Michio Kaku’nun betimlediği kusursuz kapitalizmde gelir dağılımının nasıl olacağı hakkında bir bilgi yok. Buna karşılık PwC’nin raporunda yer alan ve aşağıda gösterdiğimiz bir grafik gelir dağılımının giderek bozulduğunu gösteriyor (Açık renk sütunlar 1980, koyu renk sütunlar 2015 yılına ait Gini katsayılarını gösteriyor. Kaynak: PwC, 2017, s. 46.)
Giderek büyüyen ama gelir dağılımının bozulduğu bir sistem kusursuzluğa nasıl erişecek orası oldukça tartışmalı.

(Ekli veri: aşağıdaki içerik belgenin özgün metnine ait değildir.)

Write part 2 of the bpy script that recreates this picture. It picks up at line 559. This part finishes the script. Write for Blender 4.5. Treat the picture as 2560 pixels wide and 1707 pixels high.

PwC’nin tahminleri Türkiye için cesaret verici. Ne var ki son yıllarda gelişim tersine dönmüş ve Türkiye’nin 2001 krizi sonrasında başlayan atağı yanlış yollara girmiş görünüyor. Bunu ekonomide yaşanan ivme kaybından görmek mümkün. Öte yandan bu ivme kaybının yarattığı bir sonuç olarak ekonomide yaşanan yapısal değişimin de yanlış bir yönde geliştiğini söylemek yanlış olmaz. Aşağıdaki tablo Türkiye ekonomisindeki yapısal değişimin son yıllardaki yönünü gösteriyor (Üretim Kesimlerinin GSYH İçindeki Payları, %, Kaynak: TÜİK.)
Tablo bize, üzerinde asıl yoğunlaşma gerektiren sanayide ve özellikle de imalât sanayiinde yaşanan ciddi ivme kaybını gösteriyor. Tarım kesiminin üretimdeki payı düşerken bu pay sanayide değil inşaat ve hizmetler kesiminde artışa yol açmış görünüyor. Dünya bir yandan Sanayi 4.0’a doğru yol alırken Türkiye’de sanayi üretiminin payının düşmesi ve yerini inşaat ve hizmet kesiminin alması sağlıklı bir duruma işaret etmiyor. Türkiye bugün Sanayi 2.0 ile 3.0’ın arasında, tarım ve hayvancılık politikasını modernleştirmesi ve ileri götürmesi gereken bir aşamada, dijital devrime katılmakta yolun belirli bir bölümünü ilerlemiş, daha çok katma değeri düşük mallar üreten, markalaşmada beklenen atılımı gösterememiş, hizmet sektörü aşırı şişmiş bir ekonomi görümünde bulunuyor. Geleceğin dünyası üretimde sanayi 4.0’ın tüketimde de dijital ayrıntılı bilginin egemen olacağı bir dünya, kısaca Kaku’nun tanımladığı gibi kusursuz kapitalizmin dünyası olacaksa, bu dünyada yer alabilmenin koşulu ekonomide, tarımdan hizmet kesimine geçişe yol açan sağlıksız yapıyı değiştirip, sanayiye ağırlık verecek bir yapıyı oluşturmaktan geçiyor. Böyle bir gelecekte bilgisiz tüketicinin yerini bilgili tüketici alacak. Bunun yolu ise ileri kültürler düzeyine geçecek siyasal ve sosyal altyapı değişikliğinin başarılmasına bağlı. Açıklayıcı Notlar: Gini Katsayısı: Gelir dağılımı eşitliğini ölçmek için kullanılan araçlardan en çok kullanılanı Gini katsayısıdır. Eğer gelir dağılımı tam anlamıyla adaletliyse Gini katsayısı sıfır ile 1 arasında değişen bir katsayıdır. Gelir dağılımı tam olarak adilse katsayı sıfır çıkacak demektir. Katsayı, sıfıra yaklaştıkça gelir dağılımı eşitliğinin, bire yaklaştıkça gelir dağılımı eşitsizliğinin arttığı anlaşılır. E 7 Ülkeleri: Çin, Hindistan, Brezilya, Rusya, Meksika, Endonezya ve Türkiye.
G7 Ülkeleri: ABD, Japonya, Almanya, Fransa, İngiltere, İtalya ve Kanada.